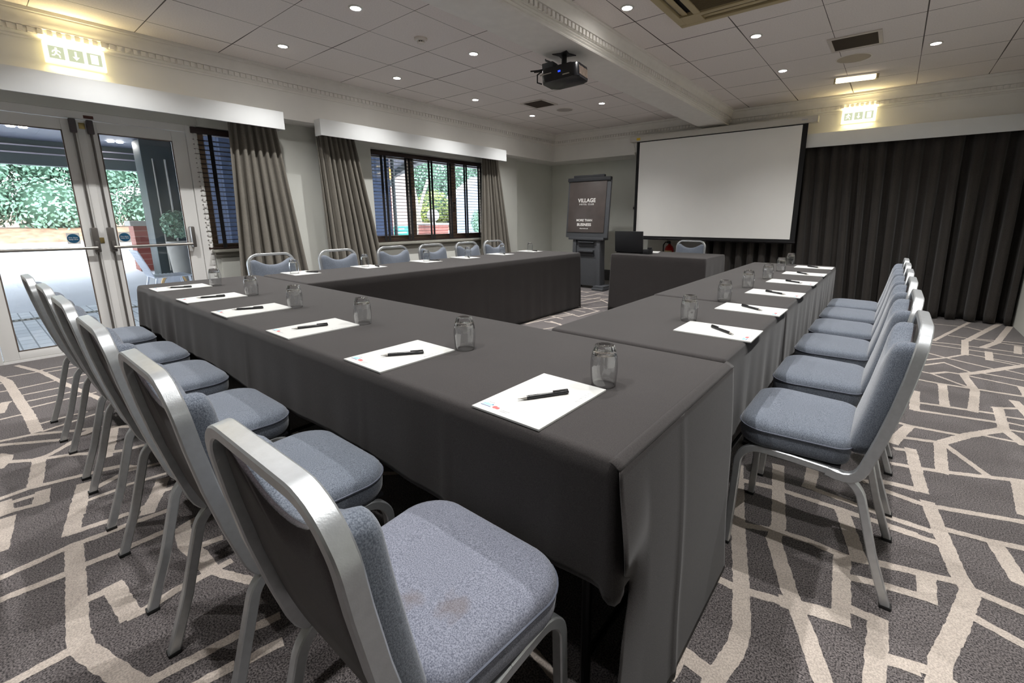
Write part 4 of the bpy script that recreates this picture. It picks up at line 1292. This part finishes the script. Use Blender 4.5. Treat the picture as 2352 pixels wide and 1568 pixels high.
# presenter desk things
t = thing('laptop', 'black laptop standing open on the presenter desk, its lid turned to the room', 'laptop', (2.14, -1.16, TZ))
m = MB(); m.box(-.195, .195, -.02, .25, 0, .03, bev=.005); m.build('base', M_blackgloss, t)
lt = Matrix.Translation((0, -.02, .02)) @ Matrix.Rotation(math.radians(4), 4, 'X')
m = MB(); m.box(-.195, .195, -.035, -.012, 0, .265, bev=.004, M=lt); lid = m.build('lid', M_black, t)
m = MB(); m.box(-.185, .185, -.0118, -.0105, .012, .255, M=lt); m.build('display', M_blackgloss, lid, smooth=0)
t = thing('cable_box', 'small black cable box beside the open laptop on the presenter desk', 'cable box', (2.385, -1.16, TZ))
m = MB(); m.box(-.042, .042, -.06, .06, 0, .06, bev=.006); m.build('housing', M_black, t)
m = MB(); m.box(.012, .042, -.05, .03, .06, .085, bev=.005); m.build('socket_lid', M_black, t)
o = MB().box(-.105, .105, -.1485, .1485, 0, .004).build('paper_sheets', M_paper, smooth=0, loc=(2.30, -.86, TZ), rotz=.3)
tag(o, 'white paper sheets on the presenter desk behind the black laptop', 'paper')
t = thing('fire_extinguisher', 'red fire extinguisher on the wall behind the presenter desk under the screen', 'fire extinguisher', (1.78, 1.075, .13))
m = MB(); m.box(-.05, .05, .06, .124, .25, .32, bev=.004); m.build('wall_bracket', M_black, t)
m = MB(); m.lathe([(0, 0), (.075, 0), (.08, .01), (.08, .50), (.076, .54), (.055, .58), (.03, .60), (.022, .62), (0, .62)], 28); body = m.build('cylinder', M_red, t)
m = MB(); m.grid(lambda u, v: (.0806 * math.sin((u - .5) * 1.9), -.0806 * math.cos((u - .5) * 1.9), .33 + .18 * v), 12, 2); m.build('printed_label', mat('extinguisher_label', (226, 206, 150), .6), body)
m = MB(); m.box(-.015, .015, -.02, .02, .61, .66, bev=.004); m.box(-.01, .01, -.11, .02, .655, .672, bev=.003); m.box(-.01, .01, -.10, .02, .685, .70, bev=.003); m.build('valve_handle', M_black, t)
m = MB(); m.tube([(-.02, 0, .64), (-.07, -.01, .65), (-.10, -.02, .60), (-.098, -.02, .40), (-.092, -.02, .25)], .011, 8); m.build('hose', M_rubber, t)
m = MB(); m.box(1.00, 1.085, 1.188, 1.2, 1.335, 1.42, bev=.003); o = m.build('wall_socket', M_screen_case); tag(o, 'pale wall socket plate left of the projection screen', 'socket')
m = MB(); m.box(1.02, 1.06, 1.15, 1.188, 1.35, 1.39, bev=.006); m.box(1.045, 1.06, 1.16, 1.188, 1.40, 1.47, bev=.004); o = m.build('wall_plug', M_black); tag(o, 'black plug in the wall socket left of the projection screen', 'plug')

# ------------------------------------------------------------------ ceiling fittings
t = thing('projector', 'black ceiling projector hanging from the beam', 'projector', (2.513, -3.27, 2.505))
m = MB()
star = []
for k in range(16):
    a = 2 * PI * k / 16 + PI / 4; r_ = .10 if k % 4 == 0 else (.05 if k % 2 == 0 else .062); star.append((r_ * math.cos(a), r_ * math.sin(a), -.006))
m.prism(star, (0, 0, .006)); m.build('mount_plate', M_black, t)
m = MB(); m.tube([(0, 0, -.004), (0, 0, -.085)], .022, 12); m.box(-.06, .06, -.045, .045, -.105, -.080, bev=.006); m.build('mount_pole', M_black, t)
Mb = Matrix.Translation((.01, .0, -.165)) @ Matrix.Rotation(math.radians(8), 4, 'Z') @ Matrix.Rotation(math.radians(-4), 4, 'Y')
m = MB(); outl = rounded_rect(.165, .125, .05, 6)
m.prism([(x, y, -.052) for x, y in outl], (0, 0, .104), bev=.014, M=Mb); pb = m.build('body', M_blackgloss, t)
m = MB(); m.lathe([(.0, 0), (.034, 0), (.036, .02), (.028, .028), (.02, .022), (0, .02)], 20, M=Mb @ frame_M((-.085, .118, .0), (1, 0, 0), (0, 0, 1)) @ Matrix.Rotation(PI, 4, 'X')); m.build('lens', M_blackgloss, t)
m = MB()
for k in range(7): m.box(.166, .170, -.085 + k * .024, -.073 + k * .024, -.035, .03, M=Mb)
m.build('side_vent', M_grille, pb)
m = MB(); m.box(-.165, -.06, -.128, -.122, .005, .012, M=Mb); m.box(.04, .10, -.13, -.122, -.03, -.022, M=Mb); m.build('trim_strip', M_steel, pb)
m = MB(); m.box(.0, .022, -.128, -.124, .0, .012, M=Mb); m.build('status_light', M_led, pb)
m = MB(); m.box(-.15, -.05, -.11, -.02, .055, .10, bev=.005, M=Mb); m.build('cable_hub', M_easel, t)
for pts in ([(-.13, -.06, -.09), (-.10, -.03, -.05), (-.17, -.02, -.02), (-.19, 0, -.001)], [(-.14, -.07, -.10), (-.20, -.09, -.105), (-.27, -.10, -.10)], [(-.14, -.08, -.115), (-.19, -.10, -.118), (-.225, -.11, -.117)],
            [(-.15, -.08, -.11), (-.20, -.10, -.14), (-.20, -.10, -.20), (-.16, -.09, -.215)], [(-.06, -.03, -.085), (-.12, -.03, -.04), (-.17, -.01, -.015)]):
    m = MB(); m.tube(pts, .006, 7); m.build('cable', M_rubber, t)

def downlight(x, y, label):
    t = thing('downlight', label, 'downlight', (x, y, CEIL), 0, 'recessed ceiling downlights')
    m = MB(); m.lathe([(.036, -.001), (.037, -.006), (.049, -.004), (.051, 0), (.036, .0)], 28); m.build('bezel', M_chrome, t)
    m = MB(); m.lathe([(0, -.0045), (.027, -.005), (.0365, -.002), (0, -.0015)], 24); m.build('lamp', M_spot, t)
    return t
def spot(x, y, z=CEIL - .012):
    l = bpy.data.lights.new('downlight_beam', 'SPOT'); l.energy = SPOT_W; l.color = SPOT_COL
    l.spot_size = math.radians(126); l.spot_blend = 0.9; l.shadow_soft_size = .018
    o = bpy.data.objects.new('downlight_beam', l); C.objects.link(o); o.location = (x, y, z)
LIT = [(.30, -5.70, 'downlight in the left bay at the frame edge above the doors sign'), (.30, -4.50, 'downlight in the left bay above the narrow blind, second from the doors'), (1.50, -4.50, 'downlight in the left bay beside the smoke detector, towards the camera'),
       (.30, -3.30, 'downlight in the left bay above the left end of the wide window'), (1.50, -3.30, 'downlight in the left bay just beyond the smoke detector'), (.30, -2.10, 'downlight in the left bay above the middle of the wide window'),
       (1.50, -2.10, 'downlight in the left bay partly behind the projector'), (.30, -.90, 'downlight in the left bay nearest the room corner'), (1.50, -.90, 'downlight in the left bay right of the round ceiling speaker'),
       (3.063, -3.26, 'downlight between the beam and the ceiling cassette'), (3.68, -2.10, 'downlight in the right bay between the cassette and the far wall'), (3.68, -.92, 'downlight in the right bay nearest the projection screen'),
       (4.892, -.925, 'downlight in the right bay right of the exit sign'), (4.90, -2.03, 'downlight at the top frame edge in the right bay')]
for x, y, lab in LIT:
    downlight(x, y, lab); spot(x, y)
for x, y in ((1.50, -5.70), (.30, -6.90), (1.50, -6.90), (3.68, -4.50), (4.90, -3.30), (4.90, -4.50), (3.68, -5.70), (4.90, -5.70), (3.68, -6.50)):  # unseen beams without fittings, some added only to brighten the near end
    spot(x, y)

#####

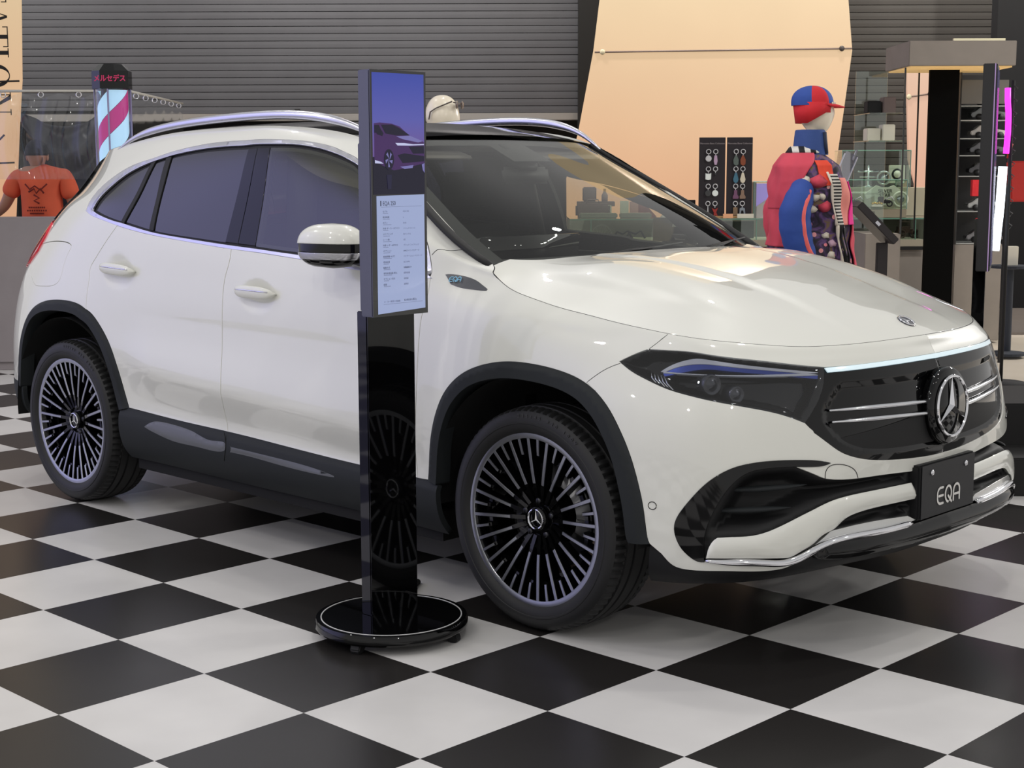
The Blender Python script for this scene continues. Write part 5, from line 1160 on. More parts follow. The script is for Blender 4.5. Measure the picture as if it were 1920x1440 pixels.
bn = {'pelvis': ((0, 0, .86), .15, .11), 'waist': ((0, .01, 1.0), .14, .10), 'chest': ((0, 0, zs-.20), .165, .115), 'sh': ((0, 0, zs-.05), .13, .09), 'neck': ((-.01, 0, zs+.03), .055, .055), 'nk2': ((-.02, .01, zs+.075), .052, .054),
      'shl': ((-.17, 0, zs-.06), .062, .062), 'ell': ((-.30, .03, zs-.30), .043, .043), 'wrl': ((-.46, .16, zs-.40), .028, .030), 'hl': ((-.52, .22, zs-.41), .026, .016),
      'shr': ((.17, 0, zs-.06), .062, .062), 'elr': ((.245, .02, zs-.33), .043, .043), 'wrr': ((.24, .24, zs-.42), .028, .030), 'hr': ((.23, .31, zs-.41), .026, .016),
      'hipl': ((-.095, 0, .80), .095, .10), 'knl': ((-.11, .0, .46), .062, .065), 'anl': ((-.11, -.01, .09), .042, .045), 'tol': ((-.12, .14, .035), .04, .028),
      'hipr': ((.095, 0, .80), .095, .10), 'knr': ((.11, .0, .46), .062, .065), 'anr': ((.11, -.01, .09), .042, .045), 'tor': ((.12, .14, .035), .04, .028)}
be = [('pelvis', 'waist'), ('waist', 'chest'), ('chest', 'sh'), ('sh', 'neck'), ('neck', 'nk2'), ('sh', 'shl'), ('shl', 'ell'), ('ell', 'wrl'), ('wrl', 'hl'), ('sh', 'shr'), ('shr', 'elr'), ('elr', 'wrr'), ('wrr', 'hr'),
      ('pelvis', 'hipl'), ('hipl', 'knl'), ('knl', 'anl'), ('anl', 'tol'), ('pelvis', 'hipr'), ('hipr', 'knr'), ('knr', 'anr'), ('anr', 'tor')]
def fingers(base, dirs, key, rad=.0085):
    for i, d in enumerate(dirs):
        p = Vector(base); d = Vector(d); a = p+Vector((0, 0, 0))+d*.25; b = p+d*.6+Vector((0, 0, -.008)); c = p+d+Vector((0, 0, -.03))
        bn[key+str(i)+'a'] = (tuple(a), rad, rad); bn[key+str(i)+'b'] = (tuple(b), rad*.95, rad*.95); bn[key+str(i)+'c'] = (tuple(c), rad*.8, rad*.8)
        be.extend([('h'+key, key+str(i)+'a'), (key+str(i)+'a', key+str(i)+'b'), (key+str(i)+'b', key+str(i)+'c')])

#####

Report all lines of the material that contain the word "Write".

Write part 4 of the bpy script that recreates this picture. It picks up at line 1292. This part finishes the script. Use Blender 4.5. Treat the picture as 2352 pixels wide and 1568 pixels high.
The Blender Python script for this scene continues. Write part 5, from line 1160 on. More parts follow. The script is for Blender 4.5. Measure the picture as if it were 1920x1440 pixels.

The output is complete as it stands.